To no one's surprise, Ireland today became the first country to legalize homosexual "marriage" by popular vote. (Other countries did so by judicial fiat or parliamentary vote.) The "yes" campaign got 62.1% of the vote nationwide; in Dublin it garnered more than 70% of the vote.
When the history of the rise and fall of Catholicism in Ireland is written, Archbishop Diarmuid Martin of Dublin and Bishop Donal McKeown of Derry (one of Ireland's largest dioceses) deserve their own chapter. Their disgraceful ambiguity in the run-up to the referendum made their "nos" meaningless, if not worse than a straightforward "yes". Let us revisit what Archbishop Martin said in a speech at All Hallows College, Dublin on the 6th of May:
The problem in many ways is that the Church has often in the past presented its message poorly. What is a message of love was presented in language that was harsh. What was rational argument was presented as a dogma which all should accept. The truth about Jesus Christ can only be proclaimed in love. This is a challenge in today’s culture where often there is a clash of viewpoints and where we find it difficult at times to bring the message of our faith into a culture where faith is considered out of place in public discourse. The fact that in the past the Church was dogmatic in its attempted imposition of its views rather than engage in rational societal debate, does not justify people today replacing “sound-bite-ism” for dogmatism as a way of avoiding rational debate.

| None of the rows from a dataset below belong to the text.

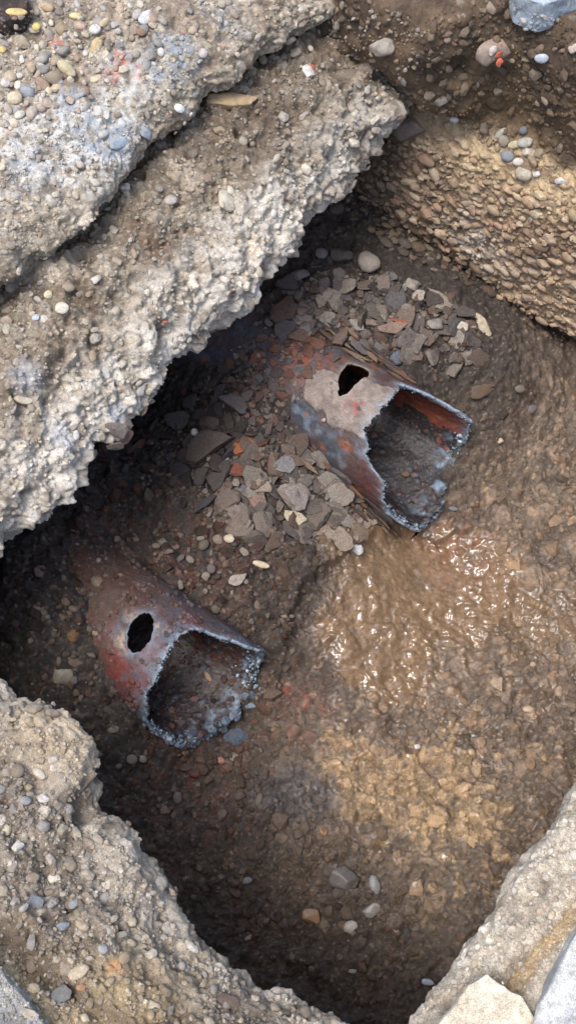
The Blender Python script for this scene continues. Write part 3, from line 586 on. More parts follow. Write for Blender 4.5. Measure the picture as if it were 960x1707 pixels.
def paint2(base, th, b, lip, hd_):
    c = mix(np.broadcast_to(lin(84, 66, 60), base.shape), lin(70, 74, 82), sm(fbm(base, .07, 3, 4001), -.3, .4))
    c = mix(c, lin(118, 134, 150), sm(fbm(base, .035, 4, 4002), .05, .5)*.6*np.clip(blobpx(base, 530, 720, 70, 1, .6)+.5, 0, 1))
    c = mix(c, lin(150, 92, 54), sm(fbm(base, .04, 4, 4003), .2, .55)*.7); c = mix(c, lin(96, 52, 44), np.clip(blobpx(base, 625, 815, 50, 2, .7)+.8*blobpx(base, 680, 640, 40, 3, .8), 0, 1)*.7)
    c = mix(c, lin(152, 84, 52), np.clip(blobpx(base, 510, 590, 46, 4, .7), 0, 1)*sm(fbm(base, .03, 3, 4004), -.4, .3)*.8)
    mort = np.clip(blobpx(base, 610, 680, 44, 5, .35)+blobpx(base, 535, 645, 36, 6, .35)+.9*blobpx(base, 640, 655, 24, 7, .35)+.8*blobpx(base, 560, 690, 26, 8, .35)+blobpx(base, 600, 640, 22, 9, .4), 0, 1)
    mort *= sm(fbm(base, .03, 3, 4005), -.7, -.2); c = mix(c, mix(np.broadcast_to(lin(150, 136, 126), base.shape), lin(126, 112, 102), sm(fbm(base, .03, 3, 4006), -.3, .4)), sm(mort, .35, .6)*.9)
    c = mix(c, lin(168, 74, 78), blobpx(base, 590, 672, 18, 10, .6)*sm(fbm(base, .012, 3, 4007), -.1, .3)*.6)
    right = sm(th, .25, .5); c = mix(c, lin(150, 172, 190), np.exp(-np.maximum(lip, 0)/.012)*(.35+.5*right)*sm(fbm(base, .02, 3, 4008), -.6, .3))
    c = mix(c, lin(166, 186, 200), np.exp(-np.maximum(lip, 0)/.005)*.7*sm(fbm(base, .012, 3, 4010), -.4, .2)*(.4+.6*np.abs(np.sin(th))))
    c = mix(c, lin(170, 160, 146), np.exp(-np.maximum(hd_, 0)/.008)*.5)
    return c, sm(mort, .3, .6)*.0035+fbm(base, .01, 2, 4011)*.0009, np.clip(.55+.25*fbm(base, .04, 3, 4009)+.25*mort, .3, .95)
pipe1, th1, b1 = pipe(P1, OVAL, paint1, "rust red broken pipe with an oval hole, beside the near gravel bank", 1000)
pipe2, th2, b2 = pipe(P2, HOLE2, paint2, "rusty broken pipe with grey mortar round its ragged hole, beside the pebble wall", 2000)
#STONES
# ------------------------------------------------------------------ stone shapes, shared by all stones of a shape
R = random.Random(5)
def shape(name, seed, sub, kind, smooth=True):
    r = np.random.default_rng(seed); v, f = ico(sub); v = v.copy()
    if kind == 'pebble':
        v *= r.uniform(.86, 1.08, 3); v *= (1+.22*perlin(v+seed*3.1, 1.1, seed)[:, None]+.07*perlin(v+seed*3.1, .45, seed)[:, None])
    else:
        n = 13 if kind == 'rock' else 9
        for i in range(n):
            d = r.normal(0, 1, 3)
            if kind == 'flake': d[2] *= .12
            d /= np.linalg.norm(d); h = r.uniform(.5, .85) if kind == 'rock' else r.uniform(.45, .85)
            v = v-np.maximum(v@d-h, 0)[:, None]*d
        v[:, :2] /= np.abs(v[:, :2]).max(0)
        if kind == 'flake':
            t = np.sign(v[:, 2])*np.abs(v[:, 2])**.35; v[:, 2] = t*(1+.35*np.round(perlin(v*np.array([1, 1, 0])+seed, .7, seed)*3)/1.5)+.5*perlin(v*np.array([1, 1, 0])+seed*2, 1.3, seed+1)
            v[:, :2] *= (1+.22*perlin(v*np.array([1, 1, 0])+seed, .5, seed+2)+.12*perlin(v*np.array([1, 1, 0])+seed, .2, seed+4))[:, None]
        else:
            v /= np.abs(v).max(0); v += .08*np.stack([perlin(v+seed, .5, seed+k) for k in range(3)], -1)+(.05*np.stack([perlin(v+seed, .17, seed+k+5) for k in range(3)], -1) if sub > 2 else 0)
    o = mesh_np(name, v, f, None, smooth=smooth); me = o.data; bpy.data.objects.remove(o); return me
def withmat(me, m):
    c = me.copy(); c.materials.append(m); return c
BASE = {'pebble': [shape("pebble", 100+i, 2, 'pebble') for i in range(8)], 'rock': [shape("rock", 200+i, 3, 'rock') for i in range(8)],
        'flake': [shape("flake", 300+i, 3, 'flake') for i in range(10)], 'chip': [shape("chip", 400+i, 2, 'rock', False) for i in range(8)]}
MESH = {(k, m.name): [withmat(x, m) for x in v] for k, v in BASE.items() for m in (M_STONE, M_FLAKE, M_WETSTONE)}
def stone(px, py, ln, wd, ang, color, kind='pebble', name='pebble', label=None, cat=None, group=None, thick=.7, lift=.3, mat=M_STONE, parent=None, tilt=.0, face=.6, dust=0.):
    """a stone lying on whatever surface the photo shows there; ln, wd in photo pixels, ang its long axis (degrees, anticlockwise in the picture)"""
    h = surf(px, py)
    if h is None: return None
    P, n, d = h; n = n/np.linalg.norm(n); vw = (CAM-P)/np.linalg.norm(CAM-P); n = n+vw*face; n /= np.linalg.norm(n)
    n += np.array([R.gauss(0, 1) for _ in range(3)])*tilt; n /= np.linalg.norm(n)
    color = np.asarray(color)*(1-dust)+allC[LAST[0]]*1.12*dust
    a = math.radians(ang); u = math.cos(a)*RIGHT+math.sin(a)*UPV; u = u-(u@n)*n; u /= np.linalg.norm(u); w_ = np.cross(n, u); s_ = d/F/2
    t = min(ln, wd)*s_*thick; me = R.choice(MESH[(kind, mat.name)]); o = bpy.data.objects.new(name, me); link(o, parent)
    M = Matrix.Identity(4); c = P+n*t*lift
    for i in range(3): M[i][0], M[i][1], M[i][2], M[i][3] = u[i]*ln*s_, w_[i]*wd*s_, n[i]*t, c[i]
    if parent: o.matrix_parent_inverse = parent.matrix_world.inverted()
    o.matrix_basis = M
    o.color = (*[min(.9, max(.004, x)) for x in color], 1)
    tag(o, label, cat, group); return o
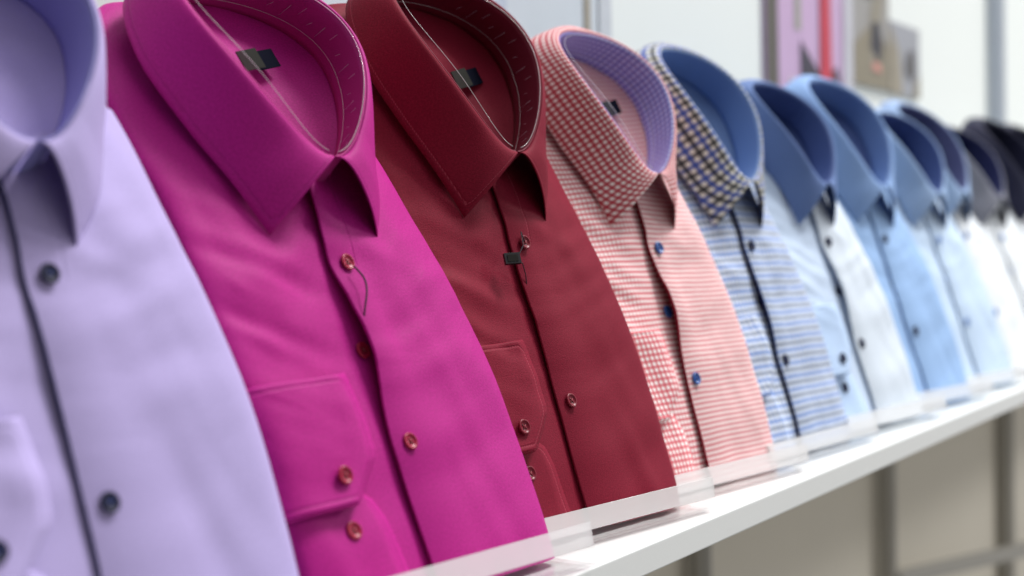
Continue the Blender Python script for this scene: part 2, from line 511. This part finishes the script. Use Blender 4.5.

****An ethics of equality does not require uniformity. There can be an ethic of equality which is an ethic of recognising and respecting difference. A pluralist society can be creative in finding ways in which people of same-sex orientation have their rights and their loving and caring relationships recognised and cherished in a culture of difference, while respecting the uniqueness of the male-female relationship. I know that the harshness with which the Irish Church treated gay and lesbian people in the past – and in some cases still today – may make it hard for LGBT people to accept that I am sincere in what I am proposing.
When "dogma" is presented as a contrast to "rational argument", that is a concession that dogma has no place in modern discourse, let alone the public square. When the Church's own ministers subject her historic presentation of a moral doctrine to accusations of unloving "harshness" -- accusations that are indiscriminate and can therefore be made to cover the Church's entire past teaching on the subject -- what the man on the street will hear is that the Church cannot be trusted, for by its own admission it did not know how to teach with love. Any fool can see that describing same-sex "relationships" as "loving and caring" and deserving to be "cherished" by society annuls what good things the Archbishop had to say about the "uniqueness" of true marriage, while making it impossible for other Catholics in Ireland to speak the truth about the disorderly and sinful character of homosexual relationships without publicly contradicting their most powerful prelate. (Archbishop Martin was obviously not talking about mere friendships between men or between women.)
Bishop McKeown's participation in a radio debate just three days before the referendum, ostensibly on the side of the "no vote", resulted in even worse statements that were promptly exploited by the secular media. As related by LifeSite News:
Bishop of Derry Donal McKeown was speaking for the "no" position on the referendum, as supported by the bishops of Ireland, in a debate on the Shaun Doherty Show.
Although he maintained that legalizing same-sex "marriage" would be a "dangerous experiment," especially the ramifications in the lives of children and future generations, he equivocated that people could vote yes or no in the referendum "in good conscience," if they were as informed as possible before voting and were making a "mature decision."
"People have to make their own mature decision, be it yes or be it no. I would hate for people to be voting no for bad reasons, for bigoted reasons, for nasty reasons, for bullying reasons. People have to make up their own minds and I’m quite happy that people can do that in front of God, be it yes or be it no," Bishop McKeown said.
“I don’t doubt that there are many people who are practicing churchgoers of whatever church background who will in conscience vote Yes, and that’s entirely up them. I’m not going to say they’re wrong,” he added.
"Defending" the Church's position by telling the faithful that there is nothing wrong with going against it, and then insinuating that those following the Church might be doing so for "bad, bigoted, nasty, bullying" reasons ... are we sure that His Excellency was not there to support the other side?
Time will tell if the Irish Church will consider today's vote as a wake up call, a call to repentance, a call to return to her moral clarity of old; or if the "Yes" vote will be treated as a license for even more conformism to the prevailing sentiments of secular Ireland. We are not very optimistic.